Vendredi. J’étais parti rouler le matin. Juste avant d’enfourcher ma monture, un texto de mon ami Charles était apparu sur l’écran de tyran portable : « Va voir le Giro, MAINTENANT ».
Je suis parti presque immédiatement, pressé de rejoindre le soleil et le temps chaud plutôt que les froids pixels de mon ordi. J’enregistrais cette dix-neuvième étape sur Fubo (ils ne me payent pas pour que je parle d’eux, merci, mais leur service est vraiment génial, quoiqu’un brin onéreux), j’allais regarder plus tard, en faisant l’impasse sur les réseaux sociaux, entretemps, pour éviter les divulgâcheurs (spoilers).
Revenu à la maison, j’ai dîné au bout de mon siège en regardant la course. Ce que je voyais était rien de moins que l’un des plus spectaculaires moments d’un grand tour depuis… des années. La Sky qui mettait la pression dans le col du Finestre. Simon Yates à la ramasse. Et Froome, en retrait depuis le début du tour (sauf pour une victoire d’étape) s’envolait pour une échappée de 80km en solitaire qui lui permettrait de reprendre plus de 3 minutes de retard au classement général et remporter l’épreuve, puis le Giro, à Rome, deux jours plus tard.
J’ai ensuite publié un petit morceau de blogue sur le sujet. Et sans surprise, on m’a rappelé « l’exploit » analogue d’un certain Floyd Landis en route vers Morzine… ensuite trouvé coupable de dopage, et dépouillé de son titre.
Évidemment, je suis conscient qu’il y a cet énorme nuage qui plane sur la tête de Chris Froome, écrit Salbutamol en lettres fluo dessus. Et ajoutons ceci : bien franchement, je ne l’aime pas trop. Personnalité ennuyeuse, style détestable : l’écouter parler est soporifique et le regarder pédaler donne des haut-le-cœur.
Mais le voir dégringoler, après le Finestre, en s’envoyant des gels, alors qu’il est en recherche de vitesse, accroupi sur son cadre, pour ainsi prendre une autre minute à tout le monde dans la descente : voilà qui confine à un minimum de respect.

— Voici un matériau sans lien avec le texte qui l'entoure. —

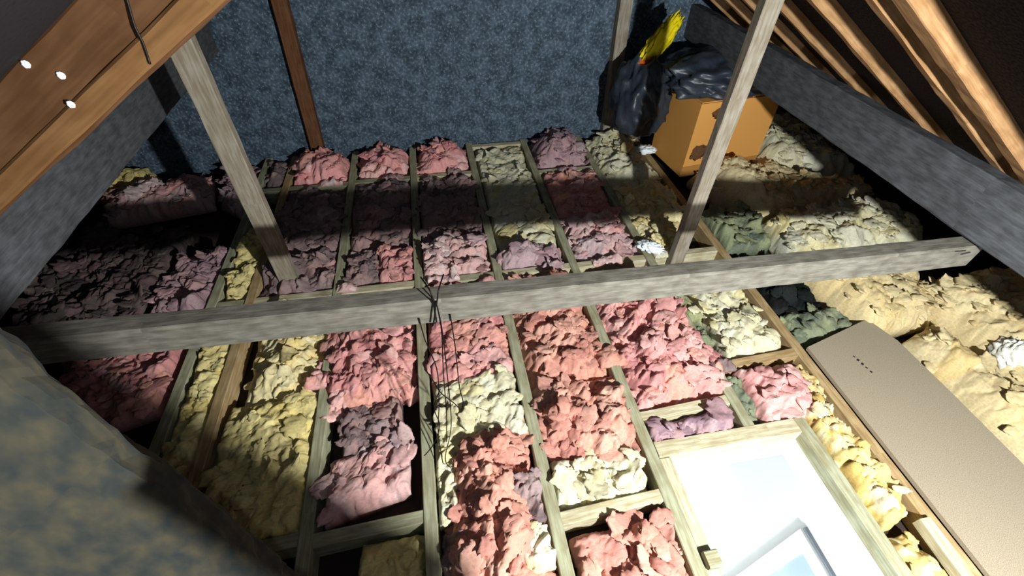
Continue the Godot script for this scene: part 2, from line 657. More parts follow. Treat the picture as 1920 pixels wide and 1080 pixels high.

Sans parler de son attaque elle-même, et de sa capacité, dans le dernier col, à maintenir l’écart… puis à défendre sa position le lendemain, dans une autre étape extrêmement difficile.
Bon, maintenant, est-ce que cet enthousiasme me rend dupe?
Meunon, sots, je ne gobe pas tout sans rien dire. Mais si on ne s’amuse plus, si on ne s’émerveille plus de rien, alors à quoi bon suivre le cyclisme pro? Et le football? Et le tennis? Et l’athlétisme? Et la natation? Et même le tir au pistolet?
Vient un moment où l’on doit aimer le sport professionnel pour ce qu’il est : un spectacle. Après, si on prend ses acteurs à tricher, qu’on les punisse, qu’on déboulonne leurs statues et tout. C’est tant mieux.
Il n’est pas question de croire aux miracles, comme Lance Armstrong nous implorait de le faire après sa septième « victoire » du Tour de France. Seulement de s’amuser encore, avec un enthousiasme juste assez mâtiné de scepticisme pour n’être ni complètement idiot ni totalement désabusé.
Et honnêtement, je ne vois pas d’autre posture imaginable pour être fan de sport. Voire de qui ou quoi que ce soit, en ces temps de #meetoo et autres brutaux éveils sur nature véritable de nos idoles.